General

Power to the people in the City of Melville

The City of Melville is encouraging local individuals and business owners to band together to improve and strengthen the social environment of their neighbourhood.

Project Robin Hood is a community-powered initiative providing $100,000 towards funding successful ideas that make the Melville community a more united, vibrant and safer place. 

City of Melville council entrance. Photo Amy Delcaro.

City of Melville Mayor Russell Aubrey said the council wants to support and deliver projects and events that make the neighbourhood a better place.

“We encourage individuals to start sharing their ideas with family, friends and people in the neighbourhood,” he said.

In 2018, the local community voted in eight projects which were approved for funding including a local market for young entrepreneurs, court resurfacing at the Troy Park netball courts and a free speech pathology project for parents with children under the age of three.

Palmyra Primary School received funding in 2017 and 2018 to build a vegetable garden called the ‘Polly Patch,’ an outdoor classroom deck also used for community events on the weekend and a nature play tree deck.

Palmyra Primary School Principal Hugh McCrackan said the motivation to submit an application for the funding was driven by the community who were proactive in establishing these outdoor areas.

“The community is actually really important because we [as a school] can’t do it all alone,” he said.

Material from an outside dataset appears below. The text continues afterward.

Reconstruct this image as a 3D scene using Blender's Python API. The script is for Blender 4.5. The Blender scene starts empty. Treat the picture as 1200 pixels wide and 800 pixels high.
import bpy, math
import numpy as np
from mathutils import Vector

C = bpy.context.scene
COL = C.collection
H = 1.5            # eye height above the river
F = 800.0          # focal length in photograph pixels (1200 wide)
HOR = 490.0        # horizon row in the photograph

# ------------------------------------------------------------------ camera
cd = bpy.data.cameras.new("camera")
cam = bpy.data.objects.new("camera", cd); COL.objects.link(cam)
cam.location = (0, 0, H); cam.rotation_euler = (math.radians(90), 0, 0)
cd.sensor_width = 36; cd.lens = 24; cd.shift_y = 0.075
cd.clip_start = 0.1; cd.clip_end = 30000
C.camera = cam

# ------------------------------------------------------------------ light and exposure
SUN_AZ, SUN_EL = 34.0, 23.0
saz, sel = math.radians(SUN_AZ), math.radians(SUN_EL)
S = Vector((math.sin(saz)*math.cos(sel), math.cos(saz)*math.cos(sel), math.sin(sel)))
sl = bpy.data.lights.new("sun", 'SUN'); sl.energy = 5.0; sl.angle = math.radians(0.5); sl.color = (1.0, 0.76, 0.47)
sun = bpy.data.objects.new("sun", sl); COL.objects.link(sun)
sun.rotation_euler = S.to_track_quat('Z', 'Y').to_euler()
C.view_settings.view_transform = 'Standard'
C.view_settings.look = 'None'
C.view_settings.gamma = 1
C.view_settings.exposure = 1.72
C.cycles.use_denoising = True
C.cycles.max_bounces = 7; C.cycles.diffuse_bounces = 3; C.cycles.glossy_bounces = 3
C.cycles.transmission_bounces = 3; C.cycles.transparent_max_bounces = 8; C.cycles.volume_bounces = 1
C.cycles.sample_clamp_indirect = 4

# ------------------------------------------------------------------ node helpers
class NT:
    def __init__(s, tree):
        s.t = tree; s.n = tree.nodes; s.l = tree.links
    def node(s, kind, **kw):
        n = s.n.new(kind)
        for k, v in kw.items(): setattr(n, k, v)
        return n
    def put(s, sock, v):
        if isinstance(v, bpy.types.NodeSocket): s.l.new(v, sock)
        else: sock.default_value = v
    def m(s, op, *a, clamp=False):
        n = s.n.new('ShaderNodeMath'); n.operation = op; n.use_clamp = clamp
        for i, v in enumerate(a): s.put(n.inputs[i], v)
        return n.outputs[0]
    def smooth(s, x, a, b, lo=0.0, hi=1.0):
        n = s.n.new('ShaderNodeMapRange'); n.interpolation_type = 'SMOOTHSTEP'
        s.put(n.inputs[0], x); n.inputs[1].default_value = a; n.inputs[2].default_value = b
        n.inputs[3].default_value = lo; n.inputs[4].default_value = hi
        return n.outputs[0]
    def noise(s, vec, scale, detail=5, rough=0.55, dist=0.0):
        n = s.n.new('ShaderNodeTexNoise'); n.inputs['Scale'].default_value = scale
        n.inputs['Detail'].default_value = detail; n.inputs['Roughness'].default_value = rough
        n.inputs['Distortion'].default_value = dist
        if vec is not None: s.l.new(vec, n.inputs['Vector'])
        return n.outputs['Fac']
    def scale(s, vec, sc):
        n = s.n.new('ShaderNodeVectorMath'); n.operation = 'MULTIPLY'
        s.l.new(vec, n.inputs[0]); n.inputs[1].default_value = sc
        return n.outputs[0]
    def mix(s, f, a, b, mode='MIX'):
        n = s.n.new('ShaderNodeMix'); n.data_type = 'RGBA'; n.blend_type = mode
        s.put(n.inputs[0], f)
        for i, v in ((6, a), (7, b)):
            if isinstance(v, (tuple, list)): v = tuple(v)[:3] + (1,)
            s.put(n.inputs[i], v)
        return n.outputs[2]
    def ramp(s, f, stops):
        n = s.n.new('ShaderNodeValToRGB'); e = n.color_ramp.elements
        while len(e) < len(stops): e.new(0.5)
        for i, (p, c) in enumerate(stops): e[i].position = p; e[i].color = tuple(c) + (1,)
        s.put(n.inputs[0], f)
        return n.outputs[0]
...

“The community and the school wrote the application together because we had a shared vision of what we wanted to do and how we could incorporate the community into our school and the project is a really wonderful way to do it.”

Without the funding, Mr McCrackan said the school would not have had enough money to support their vision.

“Schools never have that excess money that you can do special projects with. We love the Melville Council’s Project Robin Hood because they share it out among the schools and give us access to something we wouldn’t normally come across,” he said.

The Polly Patch surrounds the outdoor classroom deck and includes several vegetable garden beds, olive trees, fruit trees and a pizza oven.

Palmyra Primary School chilli vegetable garden. Photo Amy Delcaro.

Mr McCrackan said these outdoor areas gave them a place for authentic learning.

“It gives us something extra so that we are just not a school with four walls,” he said.

“It can’t get any better than that.”

Palmyra Primary School Principal Hugh McCrackan discusses the school’s Project Robin Hood sites.

Project applications through Project Robin Hood have closed, however, voting opens later this month.